The Dancing Girl of the Indus Valley Civilization was slender, subtle, sensual and naked. Lahore’s popular Nargis is voluptuous, bold, crude, and dressed so loud that her co-actors call her ‘pathano ki cycle’. The Dancing Girl clasps her hand, joining the tips of the thumb and the index finger, to make the traditional Indian dance posture that signifies a lotus bud. Nargis clasps her hand too, but slides the index finger down the thumb, to make a hole that signifies an invitation to copulation. The Dancing Girl is a figurine and cannot speak. Her hair, jewellery and posture are the media that mirror the social life of the Indus Valley Civilization about 4,500 years ago. Nargis is the queen of pun. She speaks loud and always accentuates social and moral dysfunction. Her jokes are the circus mirror of today’s Punjab.
What is common between Nargis and the Dancing Girl of India is their chin-up self assurance. Nargis is perhaps a degenerate form of the temple dancer that has come back to haunt us and avenge her suppression. If that is true, what will happen if we suppress Nargis?
Nargis and the theatre in which she and dancers like her perform is already in a constant state of crisis – as a medium (looming threat of police raids on vulgarity, blackmailing by tax authorities and fear of terrorist attacks) and as a message (miscommunication, broken families, mistaken identities and absurd plots).
Earlier this month, right before Eid-ul-Azha – the three-day feast that earns Lahore’s theatre industry a significant income – Nargis was banned for vulgarity. Vulgarity is considered by many Pakistanis as one of the primary reasons of the society’s failure. There is strong faith that it invites God’s wrath. There is no real logic to why violations involving women have more serious consequences than the rampant corruption in Pakistan involving men. In these politics of gender, Nargis is defenceless. Like many women before her – from the ancient sacrificial virgins to the more recent burnt witches – she is the scapegoat. The term scapegoat was coined by Tyndale in 1530, as a translation of the Latin word caper emissarius, which itself is a translation of the Hebrew ‘azazel’, read as ‘ez ozel’ – the goat that departs.
Eid-ul-Azha is the Eid of the annual ritual slaughtering of goats.
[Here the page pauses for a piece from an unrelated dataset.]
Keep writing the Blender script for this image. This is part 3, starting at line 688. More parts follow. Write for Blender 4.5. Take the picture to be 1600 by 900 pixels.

A ritual is a re-enactment of a prior event, usually a myth. While a debate on the primacy of ritual or myth remains unresolved, a ritual in itself, as a cultural practice, is nothing but repetition and substitution. Theatrical practice started possibly with the substitution of an animal for a human sacrifice. Eventually there was no bloodshed at all, and only a re-enactment. Theatre artists, like Nargis, are descendants of priests in that sense. An odd kind of descendants of the sacrificial priests are the Jihadi groups involved in the contemporary practice of broadcast beheadings – slaughtering of humans in the name of religion. Most of those beheaded are labelled traitors and spies – impurities that are responsible for social and moral dysfunction.
The practice probably began with the videotaped beheading of American Wall Street Journal journalist Daniel Pearl in Pakistan. It “has grown into a more systematic tool of political expression”, according to one of the most interesting professors I’ve had the opportunity to study with. In his book, Fear of Small Numbers: an essay on the geography of anger, he sees the trend as a return to “the simplest form of religious violence, the sacrifice.” “My father’s Jewish. My mother’s Jewish. I’m Jewish,” Daniel Pearl had said before he was beheaded and his body was cut into 10 pieces. It looks like these boys have gone back full circle. If Nargis is Pakistan’s theatre, terrorist groups are Pakistan’s anti-theatre. In a way, they are two sides of the same coin.